* Start Material provided *

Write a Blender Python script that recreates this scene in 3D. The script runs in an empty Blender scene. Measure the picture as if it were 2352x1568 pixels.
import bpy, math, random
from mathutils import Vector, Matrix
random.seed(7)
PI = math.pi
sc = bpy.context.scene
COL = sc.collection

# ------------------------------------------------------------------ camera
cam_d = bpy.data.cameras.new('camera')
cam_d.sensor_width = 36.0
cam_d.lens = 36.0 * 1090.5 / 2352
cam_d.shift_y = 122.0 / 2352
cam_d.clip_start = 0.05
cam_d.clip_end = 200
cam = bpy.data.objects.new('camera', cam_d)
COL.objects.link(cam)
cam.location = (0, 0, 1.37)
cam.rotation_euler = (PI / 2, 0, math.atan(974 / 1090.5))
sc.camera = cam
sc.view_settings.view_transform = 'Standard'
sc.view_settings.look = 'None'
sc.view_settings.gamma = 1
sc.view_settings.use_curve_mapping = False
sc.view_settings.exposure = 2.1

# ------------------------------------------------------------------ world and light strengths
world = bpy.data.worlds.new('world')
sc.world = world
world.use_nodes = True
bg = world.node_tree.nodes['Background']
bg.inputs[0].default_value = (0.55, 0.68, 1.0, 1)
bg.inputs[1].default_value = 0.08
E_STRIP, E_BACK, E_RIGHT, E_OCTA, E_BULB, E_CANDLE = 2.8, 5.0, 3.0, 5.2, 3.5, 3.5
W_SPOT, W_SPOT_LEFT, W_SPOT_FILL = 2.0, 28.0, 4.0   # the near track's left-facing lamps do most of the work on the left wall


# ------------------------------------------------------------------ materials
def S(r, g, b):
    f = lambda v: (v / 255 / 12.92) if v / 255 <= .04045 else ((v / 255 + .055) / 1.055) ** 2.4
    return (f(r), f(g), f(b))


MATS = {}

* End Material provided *

Exercise. Each line from the start of the listing above through the line containing "COL = sc.collection" should be copied exactly, please, with no other lines added.

Complete answer.
Write a Blender Python script that recreates this scene in 3D. The script runs in an empty Blender scene. Measure the picture as if it were 2352x1568 pixels.
import bpy, math, random
from mathutils import Vector, Matrix
random.seed(7)
PI = math.pi
sc = bpy.context.scene
COL = sc.collection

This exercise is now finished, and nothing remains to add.